Conoscevo molto poco Cristina Cappelli di Sala Consilina pure lei, ci siamo visti forse due volte, prima di fare i provini per questo ruolo. Cristina se l’è proprio conquistato questo ruolo e quello che ho visto durante il casting e quello che ho visto sul set, si è confermato in maniera anche esponenziale. Lei è un’attrice veramente molto promettente, ha già un ottimo presente ma avrà un futuro ancora più roseo davanti a sé.
Giuseppe, raccontaci un aneddoto o una curiosità legata alla serie.
Abbiamo aspettato molto prima di uscire e l’idea di avere avuto un successo del genere è un felice paradosso. Di aneddoti, come sempre i film ne sono veramente pieni, è che quando giri un film una volta che lo finisci hai la sensazione che come un figlio maggiorenne se ne va un po’ per i fatti suoi.
La sensazione che ho quando finisce è che quel film mi appartiene quasi come tutti gli altri e guardandolo poi è il ricordo della lavorazione e l’altra sera mi sono venuti in mente veramente tantissimi momenti della lavorazione. Per esempio nel corso della prima puntata quando Gerri arriva sul luogo dove si trova il cadavere della ragazza, ci stava molto vento ed è stato fatto un ottimo lavoro del suono.
La povera Valentina Romani, non lo ricorderà con piacere.

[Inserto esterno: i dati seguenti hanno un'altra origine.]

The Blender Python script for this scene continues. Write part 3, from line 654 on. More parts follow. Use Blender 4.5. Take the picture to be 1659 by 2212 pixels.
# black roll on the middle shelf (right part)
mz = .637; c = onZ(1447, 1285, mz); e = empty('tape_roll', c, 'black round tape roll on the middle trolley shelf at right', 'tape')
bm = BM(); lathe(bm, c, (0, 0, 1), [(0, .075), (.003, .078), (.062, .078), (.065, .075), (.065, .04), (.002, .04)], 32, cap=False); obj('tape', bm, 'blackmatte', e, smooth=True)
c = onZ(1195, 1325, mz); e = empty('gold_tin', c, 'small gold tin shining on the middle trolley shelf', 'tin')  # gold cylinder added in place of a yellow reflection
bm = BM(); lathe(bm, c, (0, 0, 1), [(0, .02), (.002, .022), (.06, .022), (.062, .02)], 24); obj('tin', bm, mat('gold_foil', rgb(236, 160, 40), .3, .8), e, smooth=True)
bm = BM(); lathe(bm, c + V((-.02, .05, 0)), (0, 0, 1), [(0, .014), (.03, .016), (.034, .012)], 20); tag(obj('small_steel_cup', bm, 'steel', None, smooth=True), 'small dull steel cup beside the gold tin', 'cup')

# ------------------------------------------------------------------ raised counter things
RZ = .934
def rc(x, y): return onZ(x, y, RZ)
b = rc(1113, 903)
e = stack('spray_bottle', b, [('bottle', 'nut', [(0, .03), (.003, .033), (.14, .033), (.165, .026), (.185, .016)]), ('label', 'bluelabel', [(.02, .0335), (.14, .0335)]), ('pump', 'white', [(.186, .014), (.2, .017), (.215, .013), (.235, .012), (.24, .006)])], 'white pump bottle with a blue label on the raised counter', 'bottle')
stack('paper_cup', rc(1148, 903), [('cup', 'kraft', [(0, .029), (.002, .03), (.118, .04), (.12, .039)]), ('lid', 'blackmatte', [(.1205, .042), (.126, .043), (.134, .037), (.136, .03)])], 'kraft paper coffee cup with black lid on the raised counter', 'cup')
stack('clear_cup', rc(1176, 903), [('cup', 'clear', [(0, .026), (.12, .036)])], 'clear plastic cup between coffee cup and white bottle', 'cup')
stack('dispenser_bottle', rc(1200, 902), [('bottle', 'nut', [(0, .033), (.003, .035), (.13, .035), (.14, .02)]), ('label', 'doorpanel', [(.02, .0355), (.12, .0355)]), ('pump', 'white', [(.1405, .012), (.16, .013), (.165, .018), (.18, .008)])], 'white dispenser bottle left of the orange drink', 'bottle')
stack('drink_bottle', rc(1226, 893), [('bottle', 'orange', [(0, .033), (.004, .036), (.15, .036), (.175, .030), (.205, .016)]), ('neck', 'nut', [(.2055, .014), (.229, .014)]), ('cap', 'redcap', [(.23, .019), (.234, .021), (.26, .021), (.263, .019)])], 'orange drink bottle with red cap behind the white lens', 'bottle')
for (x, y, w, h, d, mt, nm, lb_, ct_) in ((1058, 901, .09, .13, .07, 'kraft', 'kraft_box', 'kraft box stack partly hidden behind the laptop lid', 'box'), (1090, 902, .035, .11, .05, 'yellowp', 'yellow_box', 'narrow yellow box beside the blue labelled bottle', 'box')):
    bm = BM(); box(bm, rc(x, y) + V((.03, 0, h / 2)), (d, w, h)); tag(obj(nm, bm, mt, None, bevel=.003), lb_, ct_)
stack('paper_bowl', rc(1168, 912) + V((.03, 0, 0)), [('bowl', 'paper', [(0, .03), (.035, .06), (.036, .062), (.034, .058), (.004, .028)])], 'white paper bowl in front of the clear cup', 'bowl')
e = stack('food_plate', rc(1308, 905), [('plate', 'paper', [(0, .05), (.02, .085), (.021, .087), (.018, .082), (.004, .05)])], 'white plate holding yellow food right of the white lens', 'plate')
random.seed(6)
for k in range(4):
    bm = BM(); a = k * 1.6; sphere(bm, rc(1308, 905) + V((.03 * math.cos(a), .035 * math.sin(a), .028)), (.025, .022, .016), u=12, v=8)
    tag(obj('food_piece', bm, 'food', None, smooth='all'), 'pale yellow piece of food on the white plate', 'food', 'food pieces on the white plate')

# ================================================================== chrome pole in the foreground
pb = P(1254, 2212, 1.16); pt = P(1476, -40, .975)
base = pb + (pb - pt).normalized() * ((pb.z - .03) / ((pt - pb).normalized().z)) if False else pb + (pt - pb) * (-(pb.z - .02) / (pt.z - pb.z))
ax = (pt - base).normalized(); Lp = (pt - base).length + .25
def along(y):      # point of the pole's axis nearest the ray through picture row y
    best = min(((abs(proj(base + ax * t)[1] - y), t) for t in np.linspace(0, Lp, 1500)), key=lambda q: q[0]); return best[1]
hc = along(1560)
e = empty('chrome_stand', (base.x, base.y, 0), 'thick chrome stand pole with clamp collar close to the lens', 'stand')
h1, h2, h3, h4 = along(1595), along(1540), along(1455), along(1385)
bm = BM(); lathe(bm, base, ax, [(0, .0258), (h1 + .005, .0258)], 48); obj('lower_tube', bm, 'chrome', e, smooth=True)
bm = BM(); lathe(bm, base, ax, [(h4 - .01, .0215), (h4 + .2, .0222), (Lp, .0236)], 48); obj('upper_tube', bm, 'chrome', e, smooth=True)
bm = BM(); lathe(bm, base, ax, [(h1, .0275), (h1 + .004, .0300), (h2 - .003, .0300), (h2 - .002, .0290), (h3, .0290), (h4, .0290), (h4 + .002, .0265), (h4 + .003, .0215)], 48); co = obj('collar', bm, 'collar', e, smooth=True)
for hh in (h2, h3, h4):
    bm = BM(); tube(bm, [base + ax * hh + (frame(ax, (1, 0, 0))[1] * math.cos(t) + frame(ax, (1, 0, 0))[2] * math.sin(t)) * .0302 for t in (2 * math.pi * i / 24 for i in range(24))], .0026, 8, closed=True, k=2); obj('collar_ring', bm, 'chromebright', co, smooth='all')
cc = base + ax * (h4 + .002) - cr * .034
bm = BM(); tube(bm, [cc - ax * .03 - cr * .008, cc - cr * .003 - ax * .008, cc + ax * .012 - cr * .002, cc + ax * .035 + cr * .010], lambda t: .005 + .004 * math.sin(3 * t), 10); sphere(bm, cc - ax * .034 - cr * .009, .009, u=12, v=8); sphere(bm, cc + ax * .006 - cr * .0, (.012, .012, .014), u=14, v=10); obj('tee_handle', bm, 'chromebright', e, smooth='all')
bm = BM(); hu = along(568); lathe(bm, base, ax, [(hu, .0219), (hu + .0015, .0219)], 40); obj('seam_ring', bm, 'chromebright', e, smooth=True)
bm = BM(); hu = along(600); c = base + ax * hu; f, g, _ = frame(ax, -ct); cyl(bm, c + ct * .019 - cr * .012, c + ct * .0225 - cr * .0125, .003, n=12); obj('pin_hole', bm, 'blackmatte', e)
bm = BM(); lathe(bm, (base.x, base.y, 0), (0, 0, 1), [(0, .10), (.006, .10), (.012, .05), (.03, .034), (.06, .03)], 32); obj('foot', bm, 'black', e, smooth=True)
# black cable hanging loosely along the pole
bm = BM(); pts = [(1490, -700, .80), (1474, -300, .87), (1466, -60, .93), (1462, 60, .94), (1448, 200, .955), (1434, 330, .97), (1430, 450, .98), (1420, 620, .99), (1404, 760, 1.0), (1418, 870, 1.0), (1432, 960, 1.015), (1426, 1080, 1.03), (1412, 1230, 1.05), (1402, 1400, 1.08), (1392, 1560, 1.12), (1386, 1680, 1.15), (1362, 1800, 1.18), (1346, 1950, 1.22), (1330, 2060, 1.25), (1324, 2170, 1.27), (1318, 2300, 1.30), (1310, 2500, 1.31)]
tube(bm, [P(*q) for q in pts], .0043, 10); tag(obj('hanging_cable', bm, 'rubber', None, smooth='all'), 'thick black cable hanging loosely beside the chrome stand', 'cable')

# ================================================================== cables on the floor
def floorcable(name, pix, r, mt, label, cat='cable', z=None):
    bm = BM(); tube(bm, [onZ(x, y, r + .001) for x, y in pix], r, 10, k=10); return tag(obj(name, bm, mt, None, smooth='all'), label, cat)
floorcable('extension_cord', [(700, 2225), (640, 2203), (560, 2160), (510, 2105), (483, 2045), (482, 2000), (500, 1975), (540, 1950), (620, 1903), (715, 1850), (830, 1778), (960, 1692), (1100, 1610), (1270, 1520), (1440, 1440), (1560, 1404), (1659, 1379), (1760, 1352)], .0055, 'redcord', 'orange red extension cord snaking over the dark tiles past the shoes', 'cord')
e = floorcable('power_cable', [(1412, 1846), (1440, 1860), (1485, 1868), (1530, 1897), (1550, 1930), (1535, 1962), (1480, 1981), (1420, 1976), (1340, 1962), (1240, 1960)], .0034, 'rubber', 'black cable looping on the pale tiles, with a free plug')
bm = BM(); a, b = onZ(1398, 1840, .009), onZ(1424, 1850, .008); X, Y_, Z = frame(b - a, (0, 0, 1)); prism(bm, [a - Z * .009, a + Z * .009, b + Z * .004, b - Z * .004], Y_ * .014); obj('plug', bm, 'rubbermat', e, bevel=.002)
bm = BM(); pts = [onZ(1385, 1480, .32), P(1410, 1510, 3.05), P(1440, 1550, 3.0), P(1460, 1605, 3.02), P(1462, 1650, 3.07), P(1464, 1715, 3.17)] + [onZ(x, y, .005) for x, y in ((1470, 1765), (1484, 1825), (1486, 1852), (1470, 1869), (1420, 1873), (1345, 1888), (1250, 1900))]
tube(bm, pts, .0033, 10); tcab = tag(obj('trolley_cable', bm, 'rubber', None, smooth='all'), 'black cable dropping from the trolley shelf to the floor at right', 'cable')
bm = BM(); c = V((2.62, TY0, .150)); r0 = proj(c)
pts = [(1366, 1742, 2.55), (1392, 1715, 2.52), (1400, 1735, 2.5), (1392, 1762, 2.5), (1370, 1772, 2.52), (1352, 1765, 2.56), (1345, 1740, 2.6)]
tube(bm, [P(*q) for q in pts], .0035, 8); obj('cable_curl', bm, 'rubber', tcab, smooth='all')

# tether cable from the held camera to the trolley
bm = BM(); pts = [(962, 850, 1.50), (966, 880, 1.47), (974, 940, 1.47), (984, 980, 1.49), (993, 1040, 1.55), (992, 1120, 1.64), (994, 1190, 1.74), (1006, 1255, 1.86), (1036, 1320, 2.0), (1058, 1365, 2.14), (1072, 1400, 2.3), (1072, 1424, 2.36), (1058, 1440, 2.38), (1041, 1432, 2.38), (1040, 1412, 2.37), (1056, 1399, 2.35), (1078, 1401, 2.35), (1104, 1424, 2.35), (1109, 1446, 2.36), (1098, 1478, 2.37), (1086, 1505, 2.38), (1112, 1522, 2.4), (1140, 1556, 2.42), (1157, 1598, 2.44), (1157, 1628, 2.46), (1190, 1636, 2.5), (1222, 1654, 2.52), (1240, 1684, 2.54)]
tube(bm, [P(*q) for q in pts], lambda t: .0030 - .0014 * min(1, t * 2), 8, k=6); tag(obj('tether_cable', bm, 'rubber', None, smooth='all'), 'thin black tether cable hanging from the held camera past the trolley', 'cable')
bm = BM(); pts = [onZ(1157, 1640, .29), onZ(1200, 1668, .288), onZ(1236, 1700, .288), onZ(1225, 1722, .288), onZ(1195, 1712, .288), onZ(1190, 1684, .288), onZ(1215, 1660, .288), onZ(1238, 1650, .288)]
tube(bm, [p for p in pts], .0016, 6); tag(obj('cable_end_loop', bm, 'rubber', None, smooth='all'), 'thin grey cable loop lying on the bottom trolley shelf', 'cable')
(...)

Valentina ha una fobia per i volatili e abbiamo girato un’intera notte dove ci stavano piccioni, pur essendo stato prima bonificato, lei è stata veramente straordinaria perché chi guarda la scena non si accorge di nulla. Lei allo stop scappava via lontanissima perché sentiva la presenza di questi volatili e per lei era un problema enorme. E lo dico volendo fare un grande elogio a Valentina perché con grande senso di responsabilità sapeva che non si poteva fare nulla, ma ha girato quella scena con grande professionalità.
Giuseppe sei già a lavoro per il prossimo impegno?
Il successo te lo godi e sei molto felice poi non è che stai a lungo a goderti questo successo. Ovviamente sto lavorando ad altre cose, in questo momento sono in una fase di scrittura e i prossimi progetti, due dovrebbero essere per il cinema. Dopo l’Arminuta, questa volta tornerò a lavorare per il cinema e mi attengo alla legge non scritta che finchè non si realizzano è sempre bene non parlarne.